## TASK DETAILS
Return all lines where the word "scene" can be found.

=== COLLECTED MATERIAL ===

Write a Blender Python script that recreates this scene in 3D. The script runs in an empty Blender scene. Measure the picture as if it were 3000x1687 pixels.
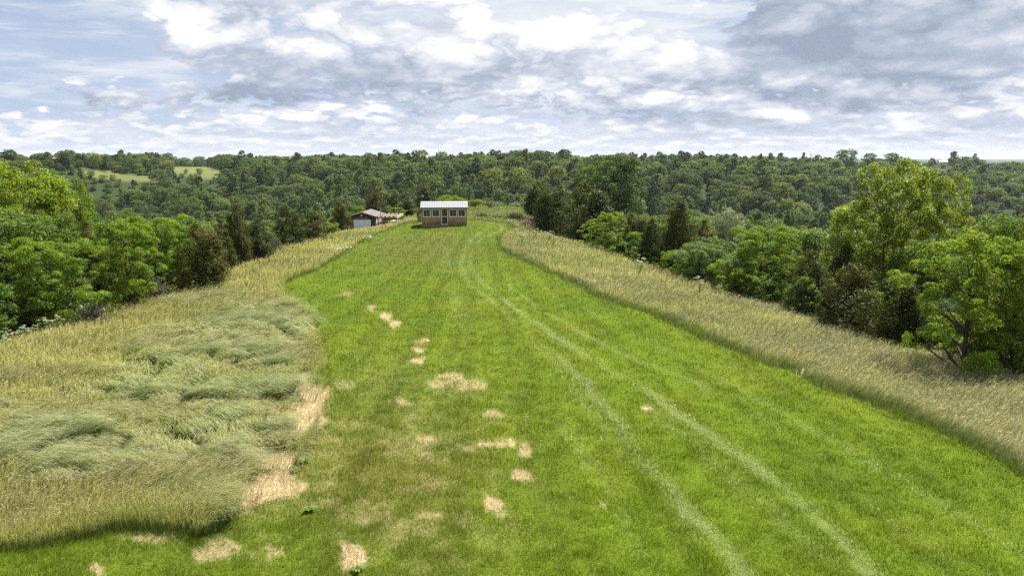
import bpy, bmesh, math, random
import numpy as np
from mathutils import Vector

S = bpy.context.scene
C = S.collection
rng = np.random.default_rng(7)
random.seed(7)
R = math.radians

# ------------------------------------------------------------------ camera
CAM_H = 9.3
FPX = 2333.0                      # focal length in pixels of the 3000 px wide photograph
PITCH = math.atan((843.5 - 462.0) / FPX)
cam_d = bpy.data.cameras.new('camera')
cam_d.sensor_width = 36.0
cam_d.lens = 36.0 * FPX / 3000.0
cam_d.clip_start = 0.5
cam_d.clip_end = 20000
cam = bpy.data.objects.new('camera', cam_d)
C.objects.link(cam)
cam.location = (0, 0, CAM_H)
cam.rotation_euler = (math.pi / 2 - PITCH, 0, 0)
S.camera = cam

# ------------------------------------------------------------------ light, exposure
SUN_EL = 60.0
SUN_AZ = 40.0                     # degrees clockwise from +y (the view direction): behind the shed, to the right
sun_d = bpy.data.lights.new('sun', 'SUN')
sun_d.energy = 5.0
sun_d.angle = R(0.6)
sun_d.color = (1.0, 0.955, 0.88)
sun = bpy.data.objects.new('sun', sun_d)
C.objects.link(sun)
sdir = Vector((math.sin(R(SUN_AZ)) * math.cos(R(SUN_EL)), math.cos(R(SUN_AZ)) * math.cos(R(SUN_EL)), math.sin(R(SUN_EL))))
sun.rotation_euler = sdir.to_track_quat('Z', 'Y').to_euler()
sun.location = sdir * 200
S.view_settings.view_transform = 'Standard'
S.view_settings.look = 'None'
S.view_settings.exposure = 1.5
SKY_S = 0.3536
S.view_settings.gamma = 1.0
S.cycles.max_bounces = 6
S.cycles.diffuse_bounces = 3
S.cycles.glossy_bounces = 2
S.cycles.transmission_bounces = 4
S.cycles.volume_bounces = 0
S.cycles.use_denoising = False
S.cycles.sample_clamp_indirect = 4.0


class NT:
    """small helper to write node trees as expressions"""
    def __init__(self, tree):
        self.t = tree
        self.n = tree.nodes
        self.l = tree.links

    def node(self, typ, **kw):
        nd = self.n.new(typ)
        for k, v in kw.items():
            setattr(nd, k, v)
        return nd

    def put(self, sock, v):
        if isinstance(v, bpy.types.NodeSocket):
            self.l.new(v, sock)
        elif isinstance(v, (tuple, list)) and len(v) == 3 and sock.type == 'RGBA':
            sock.default_value = (*v, 1)
        else:
            sock.default_value = v

    def m(self, op, a, b=0.0, c=None, clamp=False):
        nd = self.node('ShaderNodeMath', operation=op, use_clamp=clamp)
        self.put(nd.inputs[0], a)
        self.put(nd.inputs[1], b)
        if c is not None:
            self.put(nd.inputs[2], c)
        return nd.outputs[0]

    def vec(self, x, y, z):
        nd = self.node('ShaderNodeCombineXYZ')
        for i, v in enumerate((x, y, z)):
            self.put(nd.inputs[i], v)
        return nd.outputs[0]

    def noise(self, v, scale=1.0, detail=5.0, rough=0.55, dist=0.0, lac=2.0):
        nd = self.node('ShaderNodeTexNoise')
        self.put(nd.inputs['Vector'], v)
        nd.inputs['Scale'].default_value = scale
        nd.inputs['Detail'].default_value = detail
        nd.inputs['Roughness'].default_value = rough
        nd.inputs['Distortion'].default_value = dist
        nd.inputs['Lacunarity'].default_value = lac
        return nd.outputs['Fac']

    def ss(self, v, a, b, ta=0.0, tb=1.0):
        nd = self.node('ShaderNodeMapRange', interpolation_type='SMOOTHSTEP', clamp=True)
        self.put(nd.inputs['Value'], v)
        nd.inputs['From Min'].default_value = a
        nd.inputs['From Max'].default_value = b
        nd.inputs['To Min'].default_value = ta
        nd.inputs['To Max'].default_value = tb
        return nd.outputs['Result']

    def lin(self, v, a, b, ta=0.0, tb=1.0):
        nd = self.node('ShaderNodeMapRange', interpolation_type='LINEAR', clamp=True)
        self.put(nd.inputs['Value'], v)
        nd.inputs['From Min'].default_value = a
        nd.inputs['From Max'].default_value = b
        nd.inputs['To Min'].default_value = ta
        nd.inputs['To Max'].default_value = tb
        return nd.outputs['Result']

    def mix(self, f, a, b, mode='MIX'):
        nd = self.node('ShaderNodeMix', data_type='RGBA', blend_type=mode)
        self.put(nd.inputs[0], f)
        self.put(nd.inputs[6], a)
        self.put(nd.inputs[7], b)
        return nd.outputs[2]

    def ramp(self, f, stops, interp='LINEAR'):
        nd = self.node('ShaderNodeValToRGB')
        self.put(nd.inputs[0], f)
        cr = nd.color_ramp
        cr.interpolation = interp
        while len(cr.elements) < len(stops):
            cr.elements.new(0.5)
        for e, (p, c) in zip(cr.elements, stops):
            e.position = p
            e.color = (*c, 1)
        return nd.outputs[0]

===

## FULL SOLUTION
Write a Blender Python script that recreates this scene in 3D. The script runs in an empty Blender scene. Measure the picture as if it were 3000x1687 pixels.
S = bpy.context.scene